Dominialidade federal – Um dos argumentos centrais do MPF é a titularidade das terras, uma vez que a região está inserida na Gleba Federal Mojuí dos Campos, constituindo terra pública da União, fato confirmado por decisões do Superior Tribunal de Justiça (STJ) e do Tribunal Regional Federal da 1ª Região (TRF1).
Do ponto de vista ambiental, o documento ressalta que Alter do Chão abriga parte considerável do aquífero Alter do Chão, considerado o maior reservatório de água potável do mundo, e possui um ecossistema único de savana amazônica com espécies endêmicas e raras.
Demandas e direitos – A recomendação do MPF atende também a uma solicitação formal feita em agosto de 2025 por lideranças do povo indígena Borari. Em Carta de Intenção enviada ao MMA e ao ICMBio, os indígenas denunciaram a incapacidade do poder municipal em proteger seus recursos naturais e território tradicional.
As lideranças solicitaram a federalização da proteção ambiental, alegando que a gestão municipal é “pouco efetiva” e que as ameaças colocam em risco a biodiversidade e a renda local.
O MPF enfatiza, na recomendação, que a área é reivindicada pelo povo indígena Borari e se encontra em fase de estudos pela Fundação Nacional dos Povos Indígenas (Funai). O documento esclarece que a criação de uma Unidade de Conservação não impede a demarcação de terras indígenas, defendendo a “dupla afetação” como forma de reforçar a proteção territorial.
Detalhes da recomendação – O MPF apontou a necessidade da tomada de uma série de medidas pelo MMA e pelo ICMBio:
• Início do processo (30 dias): abertura de estudos técnicos para escolher a categoria de Unidade de Conservação mais adequada para frear a degradação.
• Grupo de Trabalho (30 dias): constituição de grupo interinstitucional coordenado pelo ICMBio, com participação do MMA, Funai, Instituto Nacional de Colonização e Reforma Agrária (Incra), Secretaria do Patrimônio da União (SPU), além de representantes indígenas e da sociedade civil.

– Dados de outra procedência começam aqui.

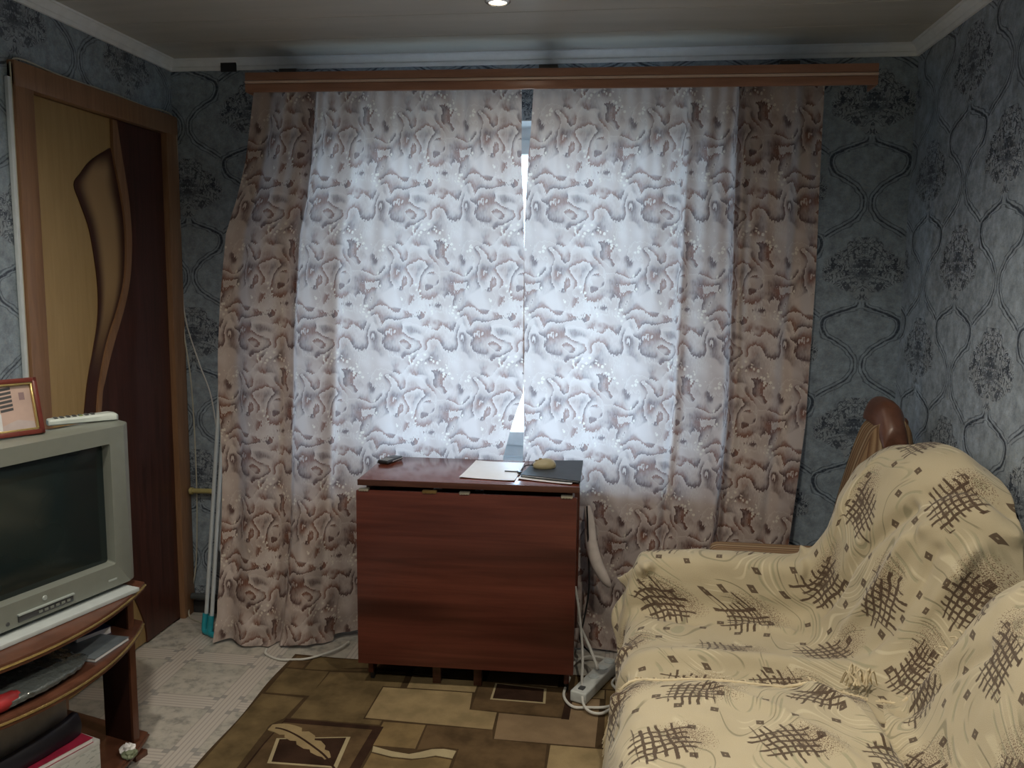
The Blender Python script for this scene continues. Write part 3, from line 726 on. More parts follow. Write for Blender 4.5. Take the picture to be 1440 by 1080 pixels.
# things on the table
Tz = .7730
ph = empty('mobile_phone', (.990, -.285, Tz), math.radians(-17), 'small dark mobile phone lying on the left end of the table', 'phone')
box('phone_body', (-.023, -.055, .0), (.023, .055, .014), black_pl, ph, bev=.006, seg=3)
box('phone_screen', (-.018, .005, .0135), (.018, .045, .0147), dark_grey, ph, bev=.0004)
kp = bmesh.new()
for i in range(3):
    for j in range(4): bx(kp, (-.018+i*.0125, -.048+j*.012, .0135), (-.0075+i*.0125, -.040+j*.012, .0152), .0008, 1)
link('keypad', from_bm(kp), plain('keys_grey', (.28, .29, .30), .3), ph)
box('phone_rim', (-.0235, -.02, .004), (.0235, .056, .009), chrome, ph, bev=.003)
def sheet(name, pts, z, label, cat, mat=paper, curl=.004, group=None, th=.0008):
    a, b, c, d = [np.array(p, float) for p in pts]; n = 14; P = np.zeros((n+1, n+1, 3)); cx, cy = sum(p[0] for p in pts)/4, sum(p[1] for p in pts)/4
    for i in range(n+1):
        for j in range(n+1):
            s, t = j/n, i/n; q = (a*(1-s)+b*s)*(1-t)+(d*(1-s)+c*s)*t
            P[i, j] = (q[0]-cx, q[1]-cy, curl*(abs(2*s-1)**3*.5+abs(2*t-1)**4*.5)+.0003)
    bm = bmesh.new(); bm.from_mesh(grid_mesh(P)); ed = [e_ for e_ in bm.edges if e_.is_boundary]
    bmesh.ops.solidify(bm, geom=bm.faces[:], thickness=-th); bmesh.ops.recalc_face_normals(bm, faces=bm.faces)
    o = link(name, from_bm(bm), mat); o.location = (cx, cy, z)
    if label: tag(o, label, cat, group)
    return o
sheet('paper_sheet', [(1.300, -.500), (1.500, -.520), (1.502, -.235), (1.312, -.225)], Tz+.0002, 'plain white sheet of paper lying flat at the middle of the table', 'paper')
sheet('paper_sheet', [(1.505, -.488), (1.700, -.538), (1.705, -.30), (1.53, -.27)], Tz+.0012, 'white sheet of paper sticking out under the dark folder', 'paper', curl=.003)
fo = empty('folder', (1.63, -.36, Tz+.0055), 0, 'dark slate folder lying on papers at the right end of the table', 'folder')
def fpanel(name, z0, z1, grow, mat):
    prism(name, [(-.116-grow, -.105), (.098+grow, -.168-grow), (.092+grow, .168+grow), (-.088-grow, .132+grow)], z0, z1, mat, fo, .0006)
fpanel('back_cover', 0, .0022, 0, black_bag); fpanel('inner_sheets', .0022, .006, -.006, paper); fpanel('front_cover', .006, .0085, 0, black_bag)
mo = empty('computer_mouse', (1.592, -.345, Tz+.0142), math.radians(20), 'small beige wired mouse resting on the dark folder', 'mouse')
bm = bmesh.new(); bmesh.ops.create_uvsphere(bm, u_segments=24, v_segments=14, radius=1)
for v in bm.verts:
    z = v.co.z; v.co = Vector((v.co.x*.044*(1-.12*v.co.x), v.co.y*.028, max(z, -.35)*.026 + .009))
link('mouse_shell', from_bm(bm), plain('aged_beige_plastic', (.40, .35, .22), .35), mo)
bm = bmesh.new(); bx(bm, (-.040, -.0015, .026), (-.004, .0015, .031), .001, 1); bx(bm, (-.026, -.004, .028), (-.014, .004, .0365), .003, 2)
link('scroll_wheel', from_bm(bm), brass, mo)
tube('mouse_cable', [(-.042, 0, .010), (-.060, -.004, .013), (-.078, .004, .008), (-.090, -.02, .004), (-.098, -.034, -.004), (-.105, -.055, -.009), (-.110, -.035, -.010), (-.106, -.01, -.009), (-.128, .005, -.010), (-.150, .015, -.010)], .0022, black_pl, mo, 6, 50)
box('cable_clip', (-.112, -.045, -.0115), (-.100, -.018, -.001), black_pl, mo, bev=.002)

# ------------------------------------------------------------------ television
TVP = Vector((.44, -1.10, 0)); ang = math.radians(-15)         # local x = facing direction, local y = along the screen (far end 0)
tv = empty('television', (TVP.x, TVP.y, .566), ang, 'silver tube television with a dark screen at the left of the room', 'television')
tw, z0, z1 = .66, 0.0, .482
bm = bmesh.new()            # front bezel with a rounded recess for the tube
def frame_ring(bm, y0, y1, za, zb, x, r=0, n=5):
    pts = []
    for cy, cz, a0 in ((y1-r, zb-r, 0), (y0+r, zb-r, 90), (y0+r, za+r, 180), (y1-r, za+r, 270)):
        for k in range(n+1):
            a = math.radians(a0+90*k/n); pts.append(bm.verts.new((x, cy+r*math.cos(a), cz+r*math.sin(a))))
    return pts
rings = [frame_ring(bm, -tw, .0, z0, z1, -.085, .012), frame_ring(bm, -tw-.004, .008, z0-.002, z1+.002, -.055, .008), frame_ring(bm, -tw+.002, .004, z0+.003, z1-.002, -.020, .006),
         frame_ring(bm, -tw+.030, -.030, z0+.010, z1-.006, .003, .004), frame_ring(bm, -.577, -.079, .076, .430, .002, .006), frame_ring(bm, -.572, -.084, .081, .425, -.018, .008), frame_ring(bm, -.572, -.084, .081, .425, -.035, .008)]
for a, b in zip(rings, rings[1:]):
    n = len(a)
    for k in range(n): bm.faces.new((a[k], a[(k+1) % n], b[(k+1) % n], b[k]))
bmesh.ops.recalc_face_normals(bm, faces=bm.faces)
link('bezel', from_bm(bm), silver, tv, smooth=35)
# tube face, gently bulged
P = np.zeros((17, 21, 3))
for i in range(17):
    for j in range(21):
        s, t = j/20, i/16; P[i, j] = (-.024+.012*(1-(2*s-1)**2)*(1-(2*t-1)**2)**.5 if 0 < t < 1 else -.024, -.084-.488*s, .081+.344*t)
gs = G('tube_glass', .12, .6); gs.col(gs.ramp(gs.noise(gs.obj(), 4, 2), [(.3, (.010, .018, .020)), (.7, (.018, .027, .026))]))
link('screen', grid_mesh(P), gs.m, tv)
rings = []; bm = bmesh.new()
for x, y0, y1, za, zb in ((-.075, -tw+.006, -.006, .006, z1-.004), (-.16, -tw+.02, -.018, .012, z1-.012), (-.18, -tw+.08, -.05, .03, z1-.04), (-.25, -tw+.24, -.13, .06, z1-.13), (-.28, -tw+.27, -.16, .09, z1-.17)):
    rings.append(frame_ring(bm, y0, y1, za, zb, x, .02))
bm.faces.new(rings[0][::-1])
for a, b in zip(rings, rings[1:]):
    n = len(a)
    for k in range(n): bm.faces.new((a[k], a[(k+1) % n], b[(k+1) % n], b[k]))
bm.faces.new(rings[-1]); bmesh.ops.recalc_face_normals(bm, faces=bm.faces)
link('housing', from_bm(bm), grey_blue, tv, smooth=35)
pn = box('control_flap', (.001, -.392, .020), (.006, -.228, .038), dark_grey, tv, bev=.0015)
box('flap_lip', (.002, -.394, .037), (.010, -.226, .042), silver_light, tv, bev=.0015)
for k in range(6): box('button', (.0055, -.335+k*.017, .024), (.008, -.324+k*.017, .031), silver, pn, bev=.001)
em_ = lathe('round_emblem', [(0, .002), (.006, .002), (.0075, 0), (0, 0)], silver_light, tv, 20); em_.rotation_euler = (0, PI/2, 0); em_.location = (.002, -.312, .057)
pb = lathe('power_button', [(0, .003), (.005, .002), (.006, 0), (0, 0)], dark_grey, tv, 16); pb.rotation_euler = (0, PI/2, 0); pb.location = (.002, -.42, .026)
box('model_plate', (.0015, -.108, .030), (.0035, -.078, .036), silver_light, tv, bev=.0015)

def tvl(w_, n_, z): # TV-local frame to world: w along the screen, n outwards
    v = Matrix.Rotation(ang, 3, 'Z') @ Vector((n_, w_, 0)); return (TVP.x+v.x, TVP.y+v.y, z)
rc = empty('remote_control', (.322, -1.147, 1.0505), math.radians(46), 'pale grey remote control lying on top of the television', 'remote control')
P = []
bm = bmesh.new(); rr = []
for x, hw_, zt_ in ((-.092, .018, .014), (-.088, .021, .017), (-.03, .022, .019), (.03, .021, .021), (.07, .024, .023), (.086, .020, .020), (.093, .010, .014)):
    rr.append([bm.verts.new((x, y*hw_, z)) for y, z in ((-1, .003), (-1.0, zt_*.7), (-.75, zt_), (.75, zt_), (1, zt_*.7), (1, .003), (.8, 0), (-.8, 0))])
for a, b in zip(rr, rr[1:]):
    for k in range(8): bm.faces.new((a[k], a[(k+1) % 8], b[(k+1) % 8], b[k]))
bm.faces.new(rr[0]); bm.faces.new(rr[-1][::-1]); bmesh.ops.recalc_face_normals(bm, faces=bm.faces)
link('remote_body', from_bm(bm), plain('pale_remote', (.50, .56, .54), .35), rc)
for i in range(7):
    for j in range(3):
        box('button', (-.075+i*.016, -.014+j*.010, .016+i*.0005), (-.066+i*.016, -.008+j*.010, .0205+i*.0006), [dark_grey, dark_grey, plain('green_key', (.25, .33, .12), .4)][2 if (i, j) == (4, 0) else 0], rc, bev=.001, smooth=None)

fr = empty('photo_frame', tvl(-.245, -.045, 1.052), 0, 'cherry red photo frame with gold lip standing on the television', 'photo frame')
fr.rotation_euler = Matrix.Rotation(ang-math.radians(13), 3, 'Z').to_euler()
tilt = math.radians(-14)
def fx(o): o.parent = fr; o.rotation_euler = (0, tilt, 0); return o
fw, fh = .215, .152
def rimmesh(y0, y1, za, zb, t_, x0, x1, bev):
    bm = bmesh.new()
    for lo, hi in [((x0, y0, za), (x1, y1, za+t_)), ((x0, y0, zb-t_), (x1, y1, zb)), ((x0, y0, za), (x1, y0+t_, zb)), ((x0, y1-t_, za), (x1, y1, zb))]: bx(bm, lo, hi, bev)
    return from_bm(bm)
fx(link('frame_moulding', rimmesh(-fw, 0, .0, fh, .013, -.010, .006, .003), frame_red))
fx(link('gold_lip', rimmesh(-fw+.012, -.012, .012, fh-.012, .006, -.006, .004, .0015), gold))
fx(box('backing', (-.010, -fw+.01, .01), (-.007, -.01, fh-.01), black_pl))
pg = fx(box('photograph', (-.007, -fw+.014, .014), (-.004, -.014, fh-.014), plain('photo_pinkish', (.46, .34, .30), .3, 0, .12, 14), smooth=None))
def flat(name, pts, mat, parent, x=-.0038):
    bm = bmesh.new(); bm.faces.new([bm.verts.new((x, y, z)) for y, z in pts]); bmesh.ops.recalc_face_normals(bm, faces=bm.faces)
    o = link(name, from_bm(bm), mat, parent, smooth=None); return o
dk = plain('photo_dark', (.05, .05, .055), .4); wt = plain('photo_white', (.55, .57, .60), .4); sk = plain('photo_skin', (.40, .25, .18), .4); gr = plain('photo_grey', (.16, .17, .20), .4)
for k in range(6): flat('printed_louvre', [(-.098, .128-k*.011), (-.066, .132-k*.011), (-.066, .125-k*.011), (-.098, .121-k*.011)], dk, pg)
for (y, z, s) in ((-.118, .015, 1.0), (-.150, .015, 1.1), (-.185, .015, 1.05)):
    flat('printed_figure', [(y-.018*s, z), (y+.018*s, z), (y+.020*s, z+.045*s), (y+.010*s, z+.068*s), (y-.010*s, z+.068*s), (y-.020*s, z+.045*s)], [wt, gr, wt][int(s*20) % 3], pg)
    flat('printed_figure', [(y+.009*s*math.cos(a), z+.080*s+.011*s*math.sin(a)) for a in [i*PI/5 for i in range(10)]], sk, pg, -.0036)
flat('printed_table', [(-.10, .015), (-.018, .015), (-.02, .035), (-.06, .044), (-.10, .030)], plain('photo_table', (.42, .36, .36), .4), pg, -.0035)
flat('printed_figure', [(-.048, .095), (-.034, .095), (-.034, .115), (-.048, .115)], plain('photo_picture', (.22, .15, .16), .5), pg)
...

• Consultas: realização de consulta pública ampla e, especificamente, Consulta Prévia, Livre e Informada às comunidades indígenas, conforme a Convenção nº 169 da Organização Internacional do Trabalho (OIT).
• Medidas emergenciais: adoção imediata de fiscalização e proteção preventiva da área para conter ilícitos ambientais enquanto a unidade é criada.
• Cronograma (60 dias): apresentação de um plano detalhado das ações a serem implementadas.
As autoridades notificadas têm o prazo de 30 dias para informar o acatamento da recomendação e apresentar documentos comprobatórios das providências adotadas. O não cumprimento pode acarretar em medidas judiciais e extrajudiciais por parte do MPF.
Saiba mais – Recomendações são instrumentos por meio dos quais o Ministério Público expõe, em ato formal, os fatos e razões jurídicas sobre determinada questão. O objetivo é persuadir o destinatário a praticar ou deixar de praticar determinados atos em benefício da melhoria dos serviços públicos e de relevância pública ou do respeito aos interesses, direitos e bens defendidos pela instituição. Dessa forma, as recomendações permitem a prevenção de responsabilidades ou correção de condutas.